Official Journal of the European Union

C 77/69

Opinion of the European Economic and Social Committee on the ‘Proposal for a Directive of the European Parliament and of the Council amending Directive 2005/35/EC on ship-source pollution and on the introduction of penalties for infringements’

COM(2008) 134 final — 2008/0055 (COD)

(2009/C 77/17)

On 4 April 2008 the Council decided to consult the European Economic and Social Committee, under Article 80(2) of the Treaty establishing the European Community, on

Ship-source pollution and the introduction of penalties for infringements.

The Section for Transport, Energy, Infrastructure and the Information Society, which was responsible for preparing the Committee's work on the subject, adopted its opinion on 16 July 2008. The rapporteur was Mr Retureau.

At its 447th plenary session, held on 17 and 18 September 2008 (meeting of 17 September), the European Economic and Social Committee unanimously adopted the following opinion.

1.   Commission proposals


The EESC's opinion is sought on the amendments proposed by the Commission to the 2005 directive on ship-source pollution, in order to comply with the case law of the Court of Justice in the field of environmental crime as regards the respective competences of the Community institutions, the effectiveness of Community legislation, and the precedence of the TEC over the TEU in relation to the Community policies and objectives defined in the treaties.

2.   General comments


With regard to criminal matters, the EESC again notes that, in principle, no competence is conferred on the Community by the treaties.


However, the Commission must be concerned with the effectiveness of Community law, for which it has the power of initiative, in order to implement the policies set down in the TEC that fall within its remit. To this end, in its legislative initiatives it can propose that governments, in their national legislation, provide for proportionate, effective, dissuasive penalties — including criminal penalties — against natural and legal persons having committed offences against the environment, whether deliberately or through gross negligence, directly or with accomplices, or who incite offences warranting the enforcement of these penalties.


In its previous opinion (1), the EESC was critical of the Commission's wide interpretation of the scope of Community powers in criminal matters, and advocated a more moderate interpretation, which ultimately proved to be in line with the case law of the Court of Justice (2). Since 2000, much time has been lost over an interinstitutional conflict that has now been settled, and this will make it possible to ensure better compliance with environmental legislation in the future.


The concern is sometimes expressed that the future amendment of the Treaties would lead to new changes in competences and hence in legislation, which would thus lose stability and certainty. However, this fear does not seem to be justified either by the current institutional situation or under any application of the Lisbon Treaty. Whatever happens, Member States do not seem willing to lose their competences in criminal matters, as these are considered sovereign and part of the ‘hard core’ of State powers. Even a less radical change to the respective competences of legislative institutions would not, ipso facto, be justification for a fundamental change to the law.

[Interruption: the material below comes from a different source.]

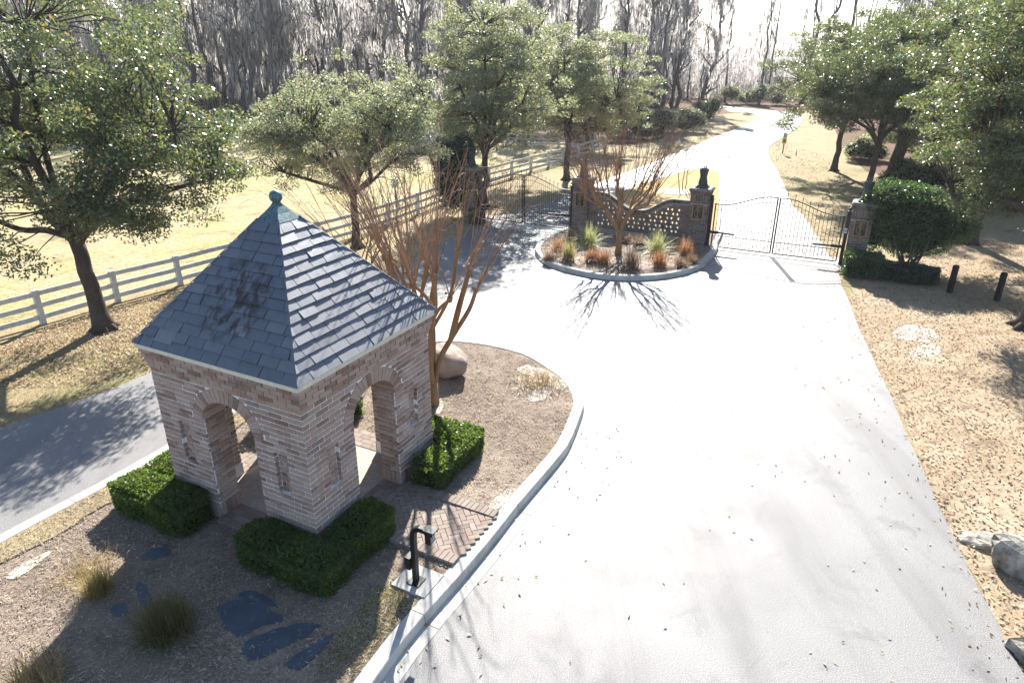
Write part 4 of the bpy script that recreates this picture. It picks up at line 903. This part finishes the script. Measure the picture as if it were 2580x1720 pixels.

Moreover, in ECJ case C-308/2006 regarding the legality of the directive in terms of public international law, the Court declined jurisdiction, thus bringing an end to the action. In fact, even this case were brought before other international courts, it would not be possible to resolve it for legal and political reasons too complex to enter into here. However, even if a court did agree to give an advisory opinion on a draft Community law, this would not suffice to overrule the Community legislature, which is reinforced by the internal supremacy of its law over national legal systems and international law and, moreover, is not bound by the latter.


Therefore, in full compliance with Community case law, the proposal on ship-source pollution calls upon Member States to provide for and introduce penalties in their criminal legislation for a limited number of serious cases which the proposal identifies. The penalties should be effective, proportionate and dissuasive, in order to combat these clearly defined infringements of Community law.


This does not entail harmonising applicable criminal law, as Member States are merely called on to treat certain infringements identified by the Community legislature as criminal offences. However, ECJ case law does allow for the introduction of obligations for Member States in criminal matters, which is a more effective way of strengthening European legislation and compliance therewith for major issues.


The Committee therefore welcomes and supports the proposal to amend the 2005 directive, and considers that the new means of identifying and monitoring ships to be gradually set up will ensure full compliance with the directive, by effectively and systematically penalising illegal practices.

Brussels, 17 September 2008.

The President

of the European Economic and Social Committee


(1)  OJ C 220, 16.9.2003, p. 72.

(2)  See ECJ judgment of 23 October 2007, Commission of the European Communities supported by the European Parliament versus the Council, case C-440/05.